## WRITTEN REQUEST
Give back the lines exactly, from the first one to the line with "MB().box(x + s", both ends included.
***** DATASET EXCERPT *****
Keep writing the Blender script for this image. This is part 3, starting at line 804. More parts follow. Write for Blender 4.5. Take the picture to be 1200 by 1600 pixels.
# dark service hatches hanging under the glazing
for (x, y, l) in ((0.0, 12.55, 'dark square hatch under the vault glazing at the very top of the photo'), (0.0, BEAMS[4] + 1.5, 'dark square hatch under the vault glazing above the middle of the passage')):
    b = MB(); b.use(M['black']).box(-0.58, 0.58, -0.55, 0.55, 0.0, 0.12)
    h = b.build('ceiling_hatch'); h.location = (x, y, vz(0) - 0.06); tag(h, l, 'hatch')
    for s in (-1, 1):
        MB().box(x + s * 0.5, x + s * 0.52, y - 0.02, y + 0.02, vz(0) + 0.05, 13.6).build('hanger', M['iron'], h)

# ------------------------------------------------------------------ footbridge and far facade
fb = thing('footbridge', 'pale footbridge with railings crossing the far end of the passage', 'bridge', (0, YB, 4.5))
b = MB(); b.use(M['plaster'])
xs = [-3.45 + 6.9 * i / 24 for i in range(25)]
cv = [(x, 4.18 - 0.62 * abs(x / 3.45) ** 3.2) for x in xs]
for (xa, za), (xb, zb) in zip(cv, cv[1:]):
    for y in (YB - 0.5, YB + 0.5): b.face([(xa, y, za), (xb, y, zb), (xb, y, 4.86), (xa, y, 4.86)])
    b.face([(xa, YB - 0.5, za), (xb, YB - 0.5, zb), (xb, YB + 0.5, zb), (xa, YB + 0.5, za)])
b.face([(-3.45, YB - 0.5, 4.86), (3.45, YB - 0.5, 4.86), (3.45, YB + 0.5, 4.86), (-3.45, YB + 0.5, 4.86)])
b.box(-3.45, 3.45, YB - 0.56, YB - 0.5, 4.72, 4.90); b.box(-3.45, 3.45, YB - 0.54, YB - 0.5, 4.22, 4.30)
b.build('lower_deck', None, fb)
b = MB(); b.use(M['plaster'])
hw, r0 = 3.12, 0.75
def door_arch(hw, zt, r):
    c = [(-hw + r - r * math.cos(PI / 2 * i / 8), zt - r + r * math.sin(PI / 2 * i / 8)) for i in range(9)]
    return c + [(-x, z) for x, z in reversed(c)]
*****
## EXERCISE SOLUTION
Keep writing the Blender script for this image. This is part 3, starting at line 804. More parts follow. Write for Blender 4.5. Take the picture to be 1200 by 1600 pixels.
# dark service hatches hanging under the glazing
for (x, y, l) in ((0.0, 12.55, 'dark square hatch under the vault glazing at the very top of the photo'), (0.0, BEAMS[4] + 1.5, 'dark square hatch under the vault glazing above the middle of the passage')):
    b = MB(); b.use(M['black']).box(-0.58, 0.58, -0.55, 0.55, 0.0, 0.12)
    h = b.build('ceiling_hatch'); h.location = (x, y, vz(0) - 0.06); tag(h, l, 'hatch')
    for s in (-1, 1):
        MB().box(x + s * 0.5, x + s * 0.52, y - 0.02, y + 0.02, vz(0) + 0.05, 13.6).build('hanger', M['iron'], h)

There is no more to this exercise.